Linear hall sensors are used for throttles.
Motor's use bipolar switching, although there is more than one type.
It's always a good idea to see which model you have installed OEM wise if possible. I.E. open it up and look.
 
Honeywell SS 41a from our friend Justin.
What's the difference between bipolar and in and out as in the description ?
Hell I have three motors all by 20 of them for $9 and I'll report back.
As any fool I just wanted the answer yes or no but now with my two left feet I'm going to go forward thank you
 
ALLECIN 20Pcs SH41 SS41F S41 Hall Effect Sensor 41F 0H41 3Pins Bipolar Magnetic Detector https://a.co/d/g8ewZgD
Here's the ones that I'm looking at 20 for $7.99 ?
Hall sensors are cheap, and they're vulnerable. You might as well spring for better ones like Honeywell.
 
What's the difference between bipolar and in and out as in the description ?
SS41F hall sensors are bipolar, so I would think the description fits as they both elude to “digital”. Amazon suppliers descriptions can be sketchy, and also totally wrong… If in doubt, or just to verify, look up the data sheet for the electronic component.

https://www.mouser.com/catalog/spec...4AzdvFHmVN-doPnBgcpbwCTrQ_4hRSVswjv3Tu-HKdBhJ

They are also recommended for use as a common hub motor hall sensor replacement.

That supplier/manufacture may be a bit of a chance also.
I agree with Chalo. It takes a bit of work to replace these sensors… may want to use a higher quality.
But at the very least, “bench test” them before installation.
 
Bipolar means that the sensor switches whenever the field changes polarity in either direction NS or SN. This produces a hall output signal on every magnet.

Unipolar means the sensor only switches when the field changes in the specific direction it's made for (either S-N, or N-S, but not both). This produces a hall output signal on every *pair* of magnets.

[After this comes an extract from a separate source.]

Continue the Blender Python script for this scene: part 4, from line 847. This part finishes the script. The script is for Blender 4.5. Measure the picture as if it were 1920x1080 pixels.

Normally the sensors used in motors are Latching type, so that they stay turned on (grounded, 0v output) until the next switching transition is encountered.

Non latching types will turn off as soon as the transition is past, so they will only produce a short pulse. The faster the motor spins, the shorter this pulse is, and the harder it is for the controller to read them (which is why latching sensors are usually used).

Open Collector is normally used, with the pullups inside the controller. Helps to improve signal-to-noise ratio.

Sensors with a normal full-swing on/off output (say, from 0v to 5v, or 0v to whatever vcc is) would only be used with a controller that has no internal pullups (would be something matched to the speciic motor, as anything commonly available willl have internal pullups).

I've made other posts around here with more detail on exactly how various versions of sensors work, and what results you will get with different ones, if you look thru this list:
there are other searches to turn up more info.
 
I soldered the hall sensors then try to glue them in.
I found this to be a mistake.
I'm going to glue them in then solder the wires on. Next time. As I got two glued down.
It was just hard to get the hall centers in the slot with exacto knife screwdriver everything it still seem to have a minor hang up. Maybe old glue . I can't see with my 350 readers ? I'm going to let this dry then go at it from there.
I forgot how difficult this was as I replace these Hall sensors before and shorten the phase wires as they are cut coming out of the axle.